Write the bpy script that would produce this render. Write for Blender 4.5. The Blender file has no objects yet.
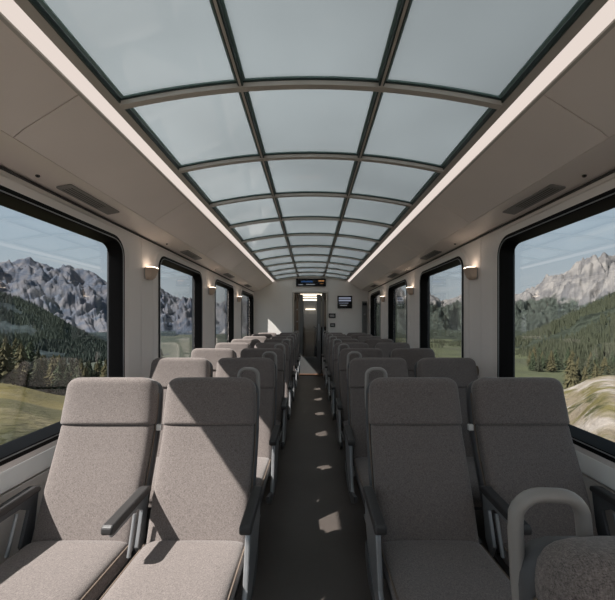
import bpy, bmesh, math, random
from mathutils import Vector, noise
random.seed(7)
C = bpy.context.scene
COL = C.collection
EYE = 1.36
F = 335.0
XV, YV = 311.0, 320.0

# ------------------------------------------------------------------ materials
def nt(name):
    m = bpy.data.materials.new(name); m.use_nodes = True
    t = m.node_tree; t.nodes.clear()
    out = t.nodes.new('ShaderNodeOutputMaterial')
    return m, t, out

def pmat(name, col, rough=.5, metal=0, var=.06, scale=6, bump=0, bscale=60, spec=.4, coat=0):
    m, t, out = nt(name)
    b = t.nodes.new('ShaderNodeBsdfPrincipled')
    tc = t.nodes.new('ShaderNodeTexCoord')
    n = t.nodes.new('ShaderNodeTexNoise'); n.inputs['Scale'].default_value = scale; n.inputs['Detail'].default_value = 4
    t.links.new(tc.outputs['Object'], n.inputs['Vector'])
    r = t.nodes.new('ShaderNodeValToRGB')
    r.color_ramp.elements[0].position = .3; r.color_ramp.elements[1].position = .7
    r.color_ramp.elements[0].color = [c*(1-var) for c in col] + [1]
    r.color_ramp.elements[1].color = [c*(1+var) for c in col] + [1]
    t.links.new(n.outputs['Fac'], r.inputs['Fac']); t.links.new(r.outputs['Color'], b.inputs['Base Color'])
    b.inputs['Roughness'].default_value = rough; b.inputs['Metallic'].default_value = metal
    b.inputs['Specular IOR Level'].default_value = spec
    b.inputs['Coat Weight'].default_value = coat
    if bump:
        n2 = t.nodes.new('ShaderNodeTexNoise'); n2.inputs['Scale'].default_value = bscale; n2.inputs['Detail'].default_value = 3
        t.links.new(tc.outputs['Object'], n2.inputs['Vector'])
        bp = t.nodes.new('ShaderNodeBump'); bp.inputs['Strength'].default_value = bump; bp.inputs['Distance'].default_value = .002
        t.links.new(n2.outputs['Fac'], bp.inputs['Height']); t.links.new(bp.outputs['Normal'], b.inputs['Normal'])
    t.links.new(b.outputs[0], out.inputs[0])
    return m

def fabric(name, col):
    m, t, out = nt(name)
    b = t.nodes.new('ShaderNodeBsdfPrincipled'); b.inputs['Roughness'].default_value = .95
    b.inputs['Specular IOR Level'].default_value = .15
    b.inputs['Sheen Weight'].default_value = .25; b.inputs['Sheen Roughness'].default_value = .5
    tc = t.nodes.new('ShaderNodeTexCoord')
    def nz(sx, sz, sc):
        mp = t.nodes.new('ShaderNodeMapping'); mp.inputs['Scale'].default_value = (sx, sz, sz)
        t.links.new(tc.outputs['Object'], mp.inputs['Vector'])
        n = t.nodes.new('ShaderNodeTexNoise'); n.inputs['Scale'].default_value = sc; n.inputs['Detail'].default_value = 2
        t.links.new(mp.outputs['Vector'], n.inputs['Vector']); return n
    a = nz(1, 5, 130); c = nz(5, 1, 130); d = nz(1, 1, 650)
    def mth(op, p, q):
        k = t.nodes.new('ShaderNodeMath'); k.operation = op
        for i, v in enumerate((p, q)):
            if isinstance(v, (int, float)): k.inputs[i].default_value = v
            else: t.links.new(v, k.inputs[i])
        return k.outputs[0]
    s = mth('ADD', a.outputs['Fac'], c.outputs['Fac'])
    s = mth('ADD', s, d.outputs['Fac'])
    s = mth('MULTIPLY', s, .3333)
    r = t.nodes.new('ShaderNodeValToRGB')
    r.color_ramp.elements[0].position = .37; r.color_ramp.elements[1].position = .63
    r.color_ramp.elements[0].color = [x*.45 for x in col] + [1]
    r.color_ramp.elements[1].color = [x*1.58 for x in col] + [1]
    t.links.new(s, r.inputs['Fac']); t.links.new(r.outputs['Color'], b.inputs['Base Color'])
    bp = t.nodes.new('ShaderNodeBump'); bp.inputs['Strength'].default_value = .5; bp.inputs['Distance'].default_value = .0015
    t.links.new(s, bp.inputs['Height']); t.links.new(bp.outputs['Normal'], b.inputs['Normal'])
    t.links.new(b.outputs[0], out.inputs[0])
    return m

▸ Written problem
Pictures stay out. Print the data exactly, from its first line through the line containing "return m, t, out".

▸ Task answer
Write the bpy script that would produce this render. Write for Blender 4.5. The Blender file has no objects yet.
import bpy, bmesh, math, random
from mathutils import Vector, noise
random.seed(7)
C = bpy.context.scene
COL = C.collection
EYE = 1.36
F = 335.0
XV, YV = 311.0, 320.0

# ------------------------------------------------------------------ materials
def nt(name):
    m = bpy.data.materials.new(name); m.use_nodes = True
    t = m.node_tree; t.nodes.clear()
    out = t.nodes.new('ShaderNodeOutputMaterial')
    return m, t, out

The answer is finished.